If you say that the whole point was to provoke people to think, and not to glean any information about what they would actually do, I'm fine with that. However, I'm skeptical that women would devote much thought to the imaginary situation that will never happen when they were in a real situation where they were being asked to discuss their sexuality. It's kind of like you've never seen or heard a goat before, so you walk up to someone with your pet tiger on a leash and ask them to do an impression of a goat. You're going to get an impression calculated not to excite the tiger, without much thought to what a goat looks and sounds like.
I'm actually most interested in your currently undefended assertion that people have thought about their "price". It's the most interesting part of this for me.
As a kid I had multiple conversations in different groups of guys where the question of having sex with another guy for money came up, so I think I can vouch for guys. Even in groups of guys who weren't particularly intimate and didn't trust each other, you'd get exchanges like, "Dude, you are so in love with that guy you would suck his duck." "Fuck you, I'm not sucking anybody's dick." "So you wouldn't even for a million dollars?" "You saying you wouldn't? What are you trying to hide?"
As for girls, girlfriends have told me about giggly conversations they had with their friends when they were thirteen. The question naturally arises from the question of whether you would marry a gross old guy who had billions of dollars -- and that's something that all young girls talk about. It's an irresistible mixture of horror and fantasy. Start altering that story and you're only two or three steps from outright prostitution. (Amusingly, in the one story I remember pretty well, the question posed was, "Would you have sex with a guy for a million dollars, even if you didn't love him?" I guess to thirteen-year-old girls, love is the factor that makes everything okay or not okay, even prostitution.)
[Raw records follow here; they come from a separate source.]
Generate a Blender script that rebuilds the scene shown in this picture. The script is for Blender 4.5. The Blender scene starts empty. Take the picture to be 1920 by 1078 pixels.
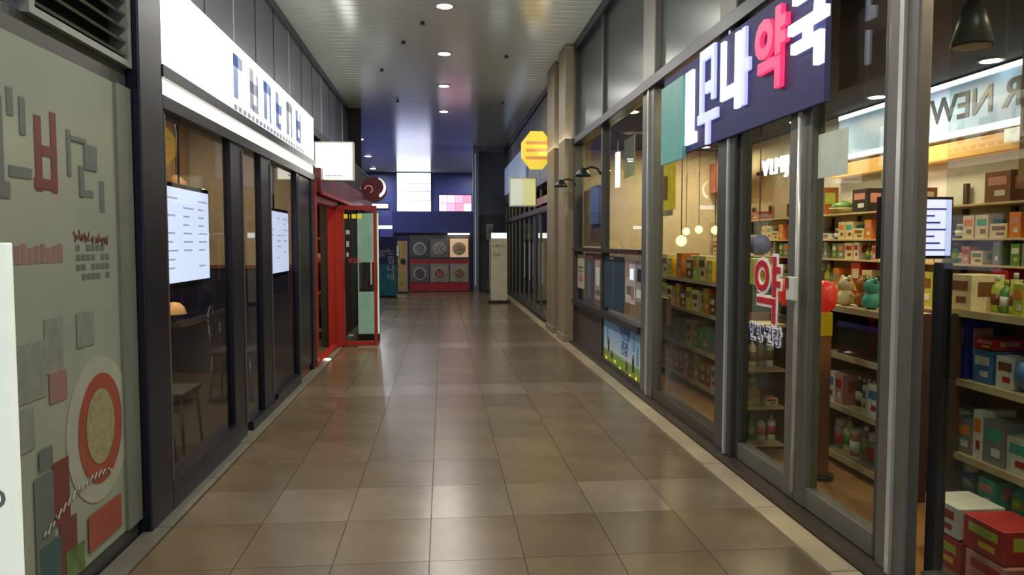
import bpy, bmesh, math, random
from math import pi, sin, cos, radians
from mathutils import Vector, Matrix
random.seed(7)
S = bpy.context.scene
COL = S.collection

# ------------------------------------------------------------------ camera, world, exposure
cam_d = bpy.data.cameras.new('camera'); cam = bpy.data.objects.new('camera', cam_d); COL.objects.link(cam)
cam.location = (0, 0, 1.5)
cam.rotation_euler = (radians(90 - 3.385), 0, radians(-5.222))
cam_d.sensor_width = 36.0; cam_d.lens = 36.0 * 1420 / 1920; cam_d.clip_start = 0.05; cam_d.clip_end = 200
S.camera = cam
W = bpy.data.worlds.new('world'); S.world = W; W.use_nodes = True
W.node_tree.nodes['Background'].inputs[0].default_value = (0.75, 0.83, 0.95, 1)
W.node_tree.nodes['Background'].inputs[1].default_value = 0.9
S.view_settings.view_transform = 'Standard'; S.view_settings.look = 'None'
S.view_settings.gamma = 1; S.view_settings.use_curve_mapping = False
S.view_settings.exposure = 0.12
S.cycles.use_denoising = True
S.cycles.max_bounces = 10; S.cycles.transparent_max_bounces = 24
S.cycles.caustics_reflective = False; S.cycles.caustics_refractive = False
S.cycles.sample_clamp_indirect = 4.0

def light(name, kind, loc, energy, color=(1, 1, 1), size=0.2, sizey=None, rot=(0, 0, 0), spread=None):
    d = bpy.data.lights.new(name, kind); o = bpy.data.objects.new(name, d); COL.objects.link(o)
    o.location = loc; o.rotation_euler = rot; d.energy = energy; d.color = color
    if kind == 'AREA':
        d.size = size
        if sizey: d.shape = 'RECTANGLE'; d.size_y = sizey
        else: d.shape = 'DISK'
        if spread: d.spread = spread
    else: d.shadow_soft_size = size
    return o
WARM = (1.0, 0.74, 0.42); COOL = (0.86, 0.93, 1.0)
# passage downlights (the ones further down are weaker pools)
DL_MAIN = [0.05, 2.4, 4.75, 7.1, 9.5, 11.85, 14.25, 17.0]
for y in DL_MAIN:
    light('downlight_lamp', 'AREA', (0.04, y, 4.31), 34 if y < 15 else 16, (1, 0.95, 0.86), 0.16)
for x, y in [(-2.3, 21.7), (-2.47, 25.9), (-2.7, 30.2), (1.4, 25.5), (1.39, 29.9)]:
    light('downlight_lamp', 'AREA', (x, y, 4.31), 65, COOL, 0.14)
for x, e in ((-1.7, 32), (1.8, 26)):   # unseen uplights added along both facades to brighten the ceiling
    light('added_uplight', 'AREA', (x, 9.0, 3.03), e, (1, 0.98, 0.92), 0.2, 12.0, rot=(pi, 0, 0))
# pharmacy ceiling lamps
for x, y in [(2.6, 2.6), (2.5, 5.76), (2.6, 10.3), (4.0, 3.6), (4.35, 7.1), (4.35, 9.0), (3.6, 8.0), (4.35, 11.9), (3.4, 11.9), (4.35, 14.0)]:
    light('shop_lamp', 'AREA', (x, y, 3.0), 26, (1.0, 0.8, 0.54), 0.3)
# cafe on the left
light('cafe_lamp', 'AREA', (-2.2, 5.0, 2.85), 75, WARM, 0.3)
light('cafe_lamp', 'AREA', (-2.2, 7.6, 2.85), 65, WARM, 0.3)
light('grill_lamp', 'AREA', (-2.6, 10.6, 2.3), 25, WARM, 0.3)
light('arcade_lamp', 'AREA', (3.2, 16.0, 2.9), 25, WARM, 0.5)
light('arcade_lamp', 'AREA', (3.2, 20.5, 2.9), 20, WARM, 0.5)

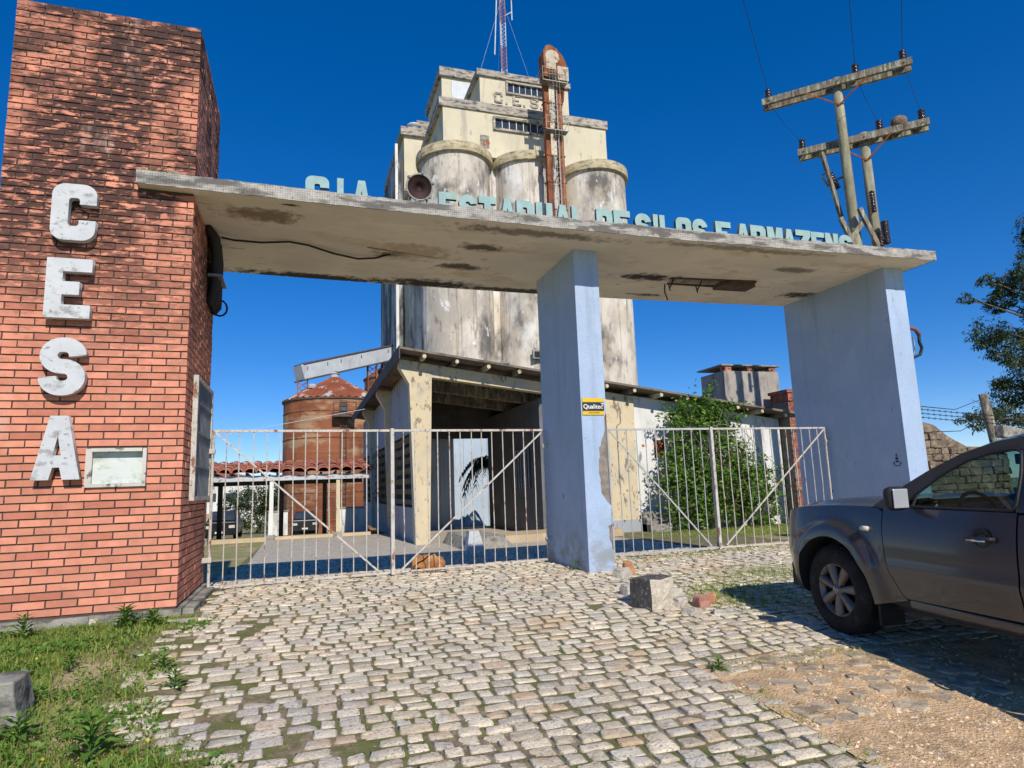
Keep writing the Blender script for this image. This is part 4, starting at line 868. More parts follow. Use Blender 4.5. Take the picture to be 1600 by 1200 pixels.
def steel_silo(label, cx, cy, rad, z0, ze, za):
    s_ = thing('steel_silo', label, 'silo', (cx, cy, z0), 'rusty steel silos')
    c = MB(); c.lathe([(rad, z0 - 1)] + [(rad, z0 + (ze - z0) * i / 8) for i in range(9)], (cx, cy, 0), 56); c.build('wall', m_rustsilo, s_, True)
    c = MB()
    for k in range(44):
        a0, a1 = 2 * math.pi * k / 44, 2 * math.pi * (k + 1) / 44
        c.add([(cx + (rad + .12) * math.cos(a), cy + (rad + .12) * math.sin(a), ze - .05 + h) for a, h in ((a0, 0), (a1, 0), ((a0 + a1) / 2, .12))] + [(cx + .3 * math.cos(a), cy + .3 * math.sin(a), za + h) for a, h in ((a0, 0), (a1, 0), ((a0 + a1) / 2, .03))], [(0, 2, 5, 3), (2, 1, 4, 5)])
    c.build('roof', m_rustroof, s_)
    c = MB(); c.lathe([(rad + .03, ze - .12), (rad + .10, ze - .10), (rad + .10, ze), (rad, ze + .01)], (cx, cy, 0), 56); c.build('eave_ring', m_darkint, s_)
    c = MB(); c.lathe([(.32, za - .1), (.32, za + .25), (.4, za + .27), (0, za + .45)], (cx, cy, 0), 16); c.build('cap', m_galv, s_)
    for k in range(5):
        z = z0 + (ze - z0) * (k + .5) / 5; c = MB(); c.lathe([(rad + .0, z - .03), (rad + .035, z - .02), (rad + .035, z + .02), (rad, z + .03)], (cx, cy, 0), 56); c.build('hoop', m_rust, s_)
    c = MB(); lx, ly = cx + rad * .12, cy - rad - .15
    for d_ in (-.2, .2): c.tube([(lx + d_, ly, z0), (lx + d_, ly, ze - .3)], .03, 4)
    for z in np.arange(z0, ze - .3, .35): c.tube([(lx - .2, ly, z), (lx + .2, ly, z)], .02, 4)
    c.build('ladder', m_darkint, s_)
    c = MB(); c.box(lx - .7, lx + .8, ly - .7, ly + .2, ze - 1.5, ze - 1.4); c.tube([(lx - .7, ly - .7, ze - .5), (lx + .8, ly - .7, ze - .5)], .03, 4); c.tube([(lx - .7, ly - .7, ze - 1.4), (lx - .7, ly - .7, ze - .5)], .03, 4); c.tube([(lx + .8, ly - .7, ze - 1.4), (lx + .8, ly - .7, ze - .5)], .03, 4); c.box(lx - .3, lx + .3, ly + .05, ly + .14, ze - 1.4, ze - .5); c.build('landing', m_darkint, s_)
    c = MB(); c.lathe([(.0, 0), (.3, .05), (.36, .25), (.2, .35), (0, .36)], (cx - rad * .45, cy - rad * .35, ze + (za - ze) * .45), 12); c.build('roof_vent', m_galv, s_)
steel_silo('rusty corrugated steel silo with a streaked cone roof behind the carport', 2.32, 50.2, 3.62, -1.62, 7.80, 9.75)
steel_silo('second rusty steel silo half hidden behind the weighing shed', 8.6, 62.0, 3.0, -2.2, 11.6, 13.6)
cv = thing('conveyor_bridge', 'long pale steel conveyor gallery sloping up from the steel silo to the concrete silo', 'conveyor', (3, 50, 8))
A_, B_ = (-.28, 50.2, 10.05), (7.0, 54.0, 12.55)
def cvp(t, dz=0, dy=0): return (A_[0] + (B_[0] - A_[0]) * t, A_[1] + (B_[1] - A_[1]) * t + dy, A_[2] + (B_[2] - A_[2]) * t + dz)
c = MB(); c.bar(cvp(0), cvp(1), 1.3, 1.10); c.build('gallery', m_galv, cv)
c = MB(); c.bar(cvp(0, .62), cvp(1, .62), 1.5, .09); c.build('roof', m_darkint, cv)
c = MB(); c.bar(cvp(0, -.62), cvp(1, -.62), 1.35, .1); c.build('floor', m_darkint, cv)
for t in (.08, .28, .42, .64, .95):
    c = MB(); p = cvp(t, .12, -.70); c.box(p[0] - .09, p[0] + .09, p[1] - .02, p[1] + .06, p[2] - .13, p[2] + .13); c.build('window', m_winglass, cv)
for t in (.04, .78, .95):
    c = MB(); p = cvp(t, -.6); zb = 7.9 if t < .1 else 10.3 - .3
    for dx in (-.35, .35):
        for dy in (-.4, .4): c.tube([(p[0] + dx, p[1] + dy, p[2]), (p[0] + dx, p[1] + dy, zb - (1.5 if t > .1 else 0))], .05, 5)
    for zz in (.2, .6): c.tube([(p[0] - .35, p[1] - .4, p[2] - zz), (p[0] + .35, p[1] - .4, p[2] - zz - .5)], .03, 4); c.tube([(p[0] + .35, p[1] - .4, p[2] - zz), (p[0] - .35, p[1] - .4, p[2] - zz - .5)], .03, 4)
    c.build('trestle', m_rust, cv)
c = MB(); c.bar((2.4, 51.0, 10.3), (2.32, 50.4, 9.9), .25, .25); c.build('chute', m_darkint, cv)
# ------------------------------------------------------------------ pickup truck (x forward, y to its left, z up; origin under the front axle)
m_paint = mat('graphite_paint', (.047, .047, .053), var=.05, vs_=2, rough=.30, metal=.25, spec=.5, bump=(200, .006), coat=.65, stains=[((.10, .085, .07), (3, 3, 3), .58, .75, .3, 3), ((.15, .12, .085), (6, 6, 6), .45, .7, .45, 5, .30, -.05)])
m_trim = mat('black_plastic', (.022, .022, .024), rough=.55, var=.15)
m_tyre = mat('tyre', (.020, .019, .018), rough=.9, var=.3, vs_=9, stains=[((.06, .05, .04), (14, 14, 14), .56, .7, .6)])
m_alloy = mat('alloy', (.17, .152, .135), rough=.42, metal=.5, var=.12, stains=[((.14, .11, .08), (9, 9, 9), .55, .7, .5)])
m_glass = glass_mat('car_glass', (.46, .60, .57)); m_chrome = mat('chrome', (.6, .6, .6), rough=.12, metal=1.0); m_lampc = mat('lamp_lens', (.55, .52, .45), rough=.2)
m_mirror = mat('mirror_glass', (.50, .52, .54), rough=.35, metal=.35, bump=(10, .005)); m_seat = mat('seat_fabric', (.05, .05, .055), rough=.9)  # mirror's pale base colour stands in for the sky it would reflect
trk = thing('pickup_truck', 'dark grey double cab pickup parked at the right edge with its nose toward the gate', 'pickup truck', (5.53, 4.83, -.205), rot=(R(1.2), 0, R(-4.5)))
T90 = Matrix.Rotation(R(90), 4, 'Z')     # local x forward -> +Y
def tbuild(mb, name, m, parent=None, smooth=False, bevel=0):
    me = mesh_np(name, mb.v, mb.f, smooth); me.transform(T90); me.materials.append(m)
    o = bpy.data.objects.new(name, me); col.objects.link(o); o.parent = parent or trk
    if bevel:
        b = o.modifiers.new('b', 'BEVEL'); b.width = bevel; b.segments = 2; b.limit_method = 'ANGLE'; b.angle_limit = R(35)
    return o
def interp(x, P): return float(np.interp(x, [p[0] for p in P], [p[1] for p in P]))
def side_y(x, z):
    y = .952 - .060 * max(0, (z - .74) / .42) ** 2 - .045 * max(0, (.74 - z) / .35) ** 2
    y += .012 * math.exp(-((z - .66) / .05) ** 2)          # crease along the doors
    rr = math.hypot(x, z - .40); y += .045 * (1 / (1 + math.exp((rr - .58) / .018))) * (1 if z > .3 else 0)
    rr = math.hypot(x + 3.095, z - .40); y += .035 * math.exp(-((rr - .47) / .075) ** 2) * (1 if z > .3 else 0)
    if x > .34: y -= .26 * ((x - .34) / .54) ** 2.6
    return y
def gh_y(z): return .895 - .46 * max(0, z - 1.12)
hoodline = [(-.62, 1.135), (-.40, 1.138), (0, 1.130), (.35, 1.105), (.60, 1.070), (.78, 1.005), (.875, .86)]
def resample(P, n):
    d = [0]
    for a, b_ in zip(P[:-1], P[1:]): d.append(d[-1] + math.dist(a, b_))
    return [(float(np.interp(d[-1] * i / (n - 1), d, [p[0] for p in P])), float(np.interp(d[-1] * i / (n - 1), d, [p[1] for p in P]))) for i in range(n)]
def door_cut(z): return interp(z, [(.40, -.80), (.47, -.735), (.60, -.665), (.75, -.625), (.95, -.605), (1.13, -.60)])
def mirror_mb(mb):
    n = len(mb.v); mb.v += [(x, -y, z) for x, y, z in mb.v]; mb.f += [tuple(i + n for i in f[::-1]) for f in mb.f]; return mb
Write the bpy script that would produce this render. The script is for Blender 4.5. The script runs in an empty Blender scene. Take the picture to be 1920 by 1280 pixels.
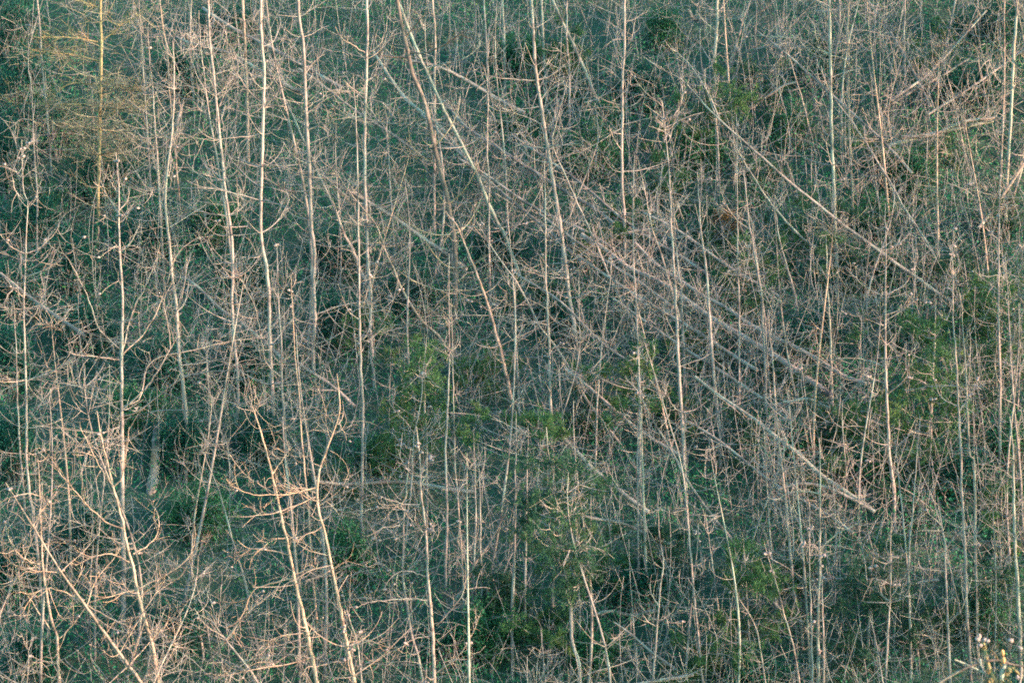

Another reason is how people reacted to the movie Indecent Proposal with Robert Redford, Demi Moore, and Woody Harrelson. It wasn't an alien idea for most people. Anytime people talked about it, they seemed to be picking up the threads of conversations from a long time ago. Of course, people are a lot less likely to talk about it with people they don't trust, especially when the intent seems to be hostile or transgressive.